**GIVEN TASK**.
Output all the material that follows, exactly as given.

-- begin COLLECTED MATERIAL --

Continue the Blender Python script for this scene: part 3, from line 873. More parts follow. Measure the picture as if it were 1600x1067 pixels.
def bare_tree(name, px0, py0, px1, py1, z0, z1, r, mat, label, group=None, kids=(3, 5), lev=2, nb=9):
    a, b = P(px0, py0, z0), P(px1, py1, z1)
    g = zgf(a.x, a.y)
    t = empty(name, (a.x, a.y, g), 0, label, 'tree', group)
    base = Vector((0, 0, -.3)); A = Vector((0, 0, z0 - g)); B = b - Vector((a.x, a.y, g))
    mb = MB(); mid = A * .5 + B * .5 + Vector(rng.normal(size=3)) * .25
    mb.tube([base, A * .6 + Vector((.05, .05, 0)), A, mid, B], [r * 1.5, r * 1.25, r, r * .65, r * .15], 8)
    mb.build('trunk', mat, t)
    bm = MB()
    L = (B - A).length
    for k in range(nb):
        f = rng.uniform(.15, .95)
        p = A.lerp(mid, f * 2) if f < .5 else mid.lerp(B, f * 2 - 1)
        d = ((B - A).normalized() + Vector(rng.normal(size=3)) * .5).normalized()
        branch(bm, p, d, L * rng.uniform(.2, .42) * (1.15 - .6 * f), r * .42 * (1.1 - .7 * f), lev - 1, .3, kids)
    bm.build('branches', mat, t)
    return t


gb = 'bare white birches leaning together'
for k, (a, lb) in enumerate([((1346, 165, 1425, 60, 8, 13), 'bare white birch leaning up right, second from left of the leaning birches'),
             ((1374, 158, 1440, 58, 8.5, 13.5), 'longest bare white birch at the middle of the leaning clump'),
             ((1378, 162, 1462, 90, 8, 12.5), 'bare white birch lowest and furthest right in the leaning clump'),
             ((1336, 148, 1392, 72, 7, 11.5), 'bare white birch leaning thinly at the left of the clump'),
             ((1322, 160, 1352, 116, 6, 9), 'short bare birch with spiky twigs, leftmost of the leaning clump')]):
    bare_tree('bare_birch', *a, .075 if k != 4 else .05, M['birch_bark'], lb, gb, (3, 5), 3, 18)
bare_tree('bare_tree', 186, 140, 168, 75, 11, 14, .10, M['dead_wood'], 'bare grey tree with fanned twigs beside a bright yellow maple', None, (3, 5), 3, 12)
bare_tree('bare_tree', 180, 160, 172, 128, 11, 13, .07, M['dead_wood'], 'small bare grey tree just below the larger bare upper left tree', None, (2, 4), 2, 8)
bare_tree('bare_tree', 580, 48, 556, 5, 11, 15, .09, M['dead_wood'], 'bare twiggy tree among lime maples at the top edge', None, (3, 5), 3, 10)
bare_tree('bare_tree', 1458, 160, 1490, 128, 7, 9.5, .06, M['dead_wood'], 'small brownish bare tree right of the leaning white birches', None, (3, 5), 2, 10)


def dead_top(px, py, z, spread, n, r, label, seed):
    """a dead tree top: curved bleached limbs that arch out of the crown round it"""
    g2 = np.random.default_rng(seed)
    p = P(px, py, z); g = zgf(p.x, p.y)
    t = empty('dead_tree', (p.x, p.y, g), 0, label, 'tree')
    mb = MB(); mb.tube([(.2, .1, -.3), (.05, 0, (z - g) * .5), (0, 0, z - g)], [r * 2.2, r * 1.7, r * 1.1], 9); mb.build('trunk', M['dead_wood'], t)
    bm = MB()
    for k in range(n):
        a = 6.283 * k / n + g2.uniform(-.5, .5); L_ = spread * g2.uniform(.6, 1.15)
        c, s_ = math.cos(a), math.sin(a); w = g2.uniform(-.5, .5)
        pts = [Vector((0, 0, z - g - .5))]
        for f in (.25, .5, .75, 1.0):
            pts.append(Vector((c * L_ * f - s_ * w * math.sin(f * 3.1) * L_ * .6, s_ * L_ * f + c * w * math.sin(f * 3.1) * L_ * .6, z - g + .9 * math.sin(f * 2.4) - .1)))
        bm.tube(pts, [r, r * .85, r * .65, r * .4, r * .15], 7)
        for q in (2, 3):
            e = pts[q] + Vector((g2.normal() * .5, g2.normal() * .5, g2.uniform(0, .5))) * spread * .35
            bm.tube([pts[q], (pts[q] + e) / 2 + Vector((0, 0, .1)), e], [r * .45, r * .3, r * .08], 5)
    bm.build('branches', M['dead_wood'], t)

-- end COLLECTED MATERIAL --

**RESPONSE TO THIS TASK**.
Continue the Blender Python script for this scene: part 3, from line 873. More parts follow. Measure the picture as if it were 1600x1067 pixels.
def bare_tree(name, px0, py0, px1, py1, z0, z1, r, mat, label, group=None, kids=(3, 5), lev=2, nb=9):
    a, b = P(px0, py0, z0), P(px1, py1, z1)
    g = zgf(a.x, a.y)
    t = empty(name, (a.x, a.y, g), 0, label, 'tree', group)
    base = Vector((0, 0, -.3)); A = Vector((0, 0, z0 - g)); B = b - Vector((a.x, a.y, g))
    mb = MB(); mid = A * .5 + B * .5 + Vector(rng.normal(size=3)) * .25
    mb.tube([base, A * .6 + Vector((.05, .05, 0)), A, mid, B], [r * 1.5, r * 1.25, r, r * .65, r * .15], 8)
    mb.build('trunk', mat, t)
    bm = MB()
    L = (B - A).length
    for k in range(nb):
        f = rng.uniform(.15, .95)
        p = A.lerp(mid, f * 2) if f < .5 else mid.lerp(B, f * 2 - 1)
        d = ((B - A).normalized() + Vector(rng.normal(size=3)) * .5).normalized()
        branch(bm, p, d, L * rng.uniform(.2, .42) * (1.15 - .6 * f), r * .42 * (1.1 - .7 * f), lev - 1, .3, kids)
    bm.build('branches', mat, t)
    return t


gb = 'bare white birches leaning together'
for k, (a, lb) in enumerate([((1346, 165, 1425, 60, 8, 13), 'bare white birch leaning up right, second from left of the leaning birches'),
             ((1374, 158, 1440, 58, 8.5, 13.5), 'longest bare white birch at the middle of the leaning clump'),
             ((1378, 162, 1462, 90, 8, 12.5), 'bare white birch lowest and furthest right in the leaning clump'),
             ((1336, 148, 1392, 72, 7, 11.5), 'bare white birch leaning thinly at the left of the clump'),
             ((1322, 160, 1352, 116, 6, 9), 'short bare birch with spiky twigs, leftmost of the leaning clump')]):
    bare_tree('bare_birch', *a, .075 if k != 4 else .05, M['birch_bark'], lb, gb, (3, 5), 3, 18)
bare_tree('bare_tree', 186, 140, 168, 75, 11, 14, .10, M['dead_wood'], 'bare grey tree with fanned twigs beside a bright yellow maple', None, (3, 5), 3, 12)
bare_tree('bare_tree', 180, 160, 172, 128, 11, 13, .07, M['dead_wood'], 'small bare grey tree just below the larger bare upper left tree', None, (2, 4), 2, 8)
bare_tree('bare_tree', 580, 48, 556, 5, 11, 15, .09, M['dead_wood'], 'bare twiggy tree among lime maples at the top edge', None, (3, 5), 3, 10)
bare_tree('bare_tree', 1458, 160, 1490, 128, 7, 9.5, .06, M['dead_wood'], 'small brownish bare tree right of the leaning white birches', None, (3, 5), 2, 10)


def dead_top(px, py, z, spread, n, r, label, seed):
    """a dead tree top: curved bleached limbs that arch out of the crown round it"""
    g2 = np.random.default_rng(seed)
    p = P(px, py, z); g = zgf(p.x, p.y)
    t = empty('dead_tree', (p.x, p.y, g), 0, label, 'tree')
    mb = MB(); mb.tube([(.2, .1, -.3), (.05, 0, (z - g) * .5), (0, 0, z - g)], [r * 2.2, r * 1.7, r * 1.1], 9); mb.build('trunk', M['dead_wood'], t)
    bm = MB()
    for k in range(n):
        a = 6.283 * k / n + g2.uniform(-.5, .5); L_ = spread * g2.uniform(.6, 1.15)
        c, s_ = math.cos(a), math.sin(a); w = g2.uniform(-.5, .5)
        pts = [Vector((0, 0, z - g - .5))]
        for f in (.25, .5, .75, 1.0):
            pts.append(Vector((c * L_ * f - s_ * w * math.sin(f * 3.1) * L_ * .6, s_ * L_ * f + c * w * math.sin(f * 3.1) * L_ * .6, z - g + .9 * math.sin(f * 2.4) - .1)))
        bm.tube(pts, [r, r * .85, r * .65, r * .4, r * .15], 7)
        for q in (2, 3):
            e = pts[q] + Vector((g2.normal() * .5, g2.normal() * .5, g2.uniform(0, .5))) * spread * .35
            bm.tube([pts[q], (pts[q] + e) / 2 + Vector((0, 0, .1)), e], [r * .45, r * .3, r * .08], 5)
    bm.build('branches', M['dead_wood'], t)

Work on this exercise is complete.